The combined measures taken are already yielding initial results. Despite record wholesale quotes, retail prices for gasoline have increased by only ~5% since the beginning of the year, which is within the bounds of overall inflation. The surge in demand at gas stations in problematic regions has been alleviated thanks to operational fuel supplies from other areas. The government hopes that the market will stabilize in the coming weeks.
Expert Commentary: “Russia has a notable surplus of fuel production capacity; thus, even temporary disruptions at certain refineries will not lead to gasoline shortages. As repairs are completed, total petroleum product output will exceed domestic needs. Already in September, gasoline production is expected to surpass consumption, preventing shortages and stabilizing the market situation,” noted Sergey Tereshkin in a comment for “Izvestia” (August 26, 2025).

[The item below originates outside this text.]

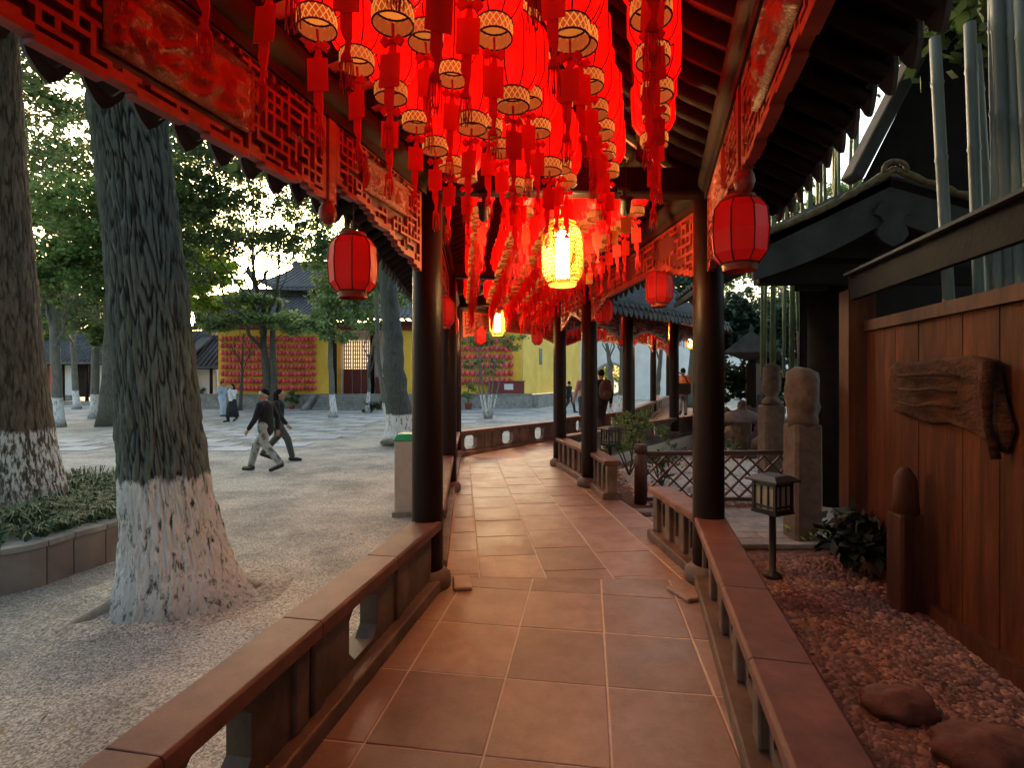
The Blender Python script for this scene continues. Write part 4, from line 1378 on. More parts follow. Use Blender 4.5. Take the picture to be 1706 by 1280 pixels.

Control over the fuel sector continues at the highest level. In early September, relevant ministries will present a report outlining the steps taken and future proposals. Should the situation require, authorities are prepared to extend export restrictions further and implement new instruments to protect the domestic market. The main goal is to ensure a stable supply of gasoline and diesel to the country at acceptable prices, preventing a recurrence of crisis spikes.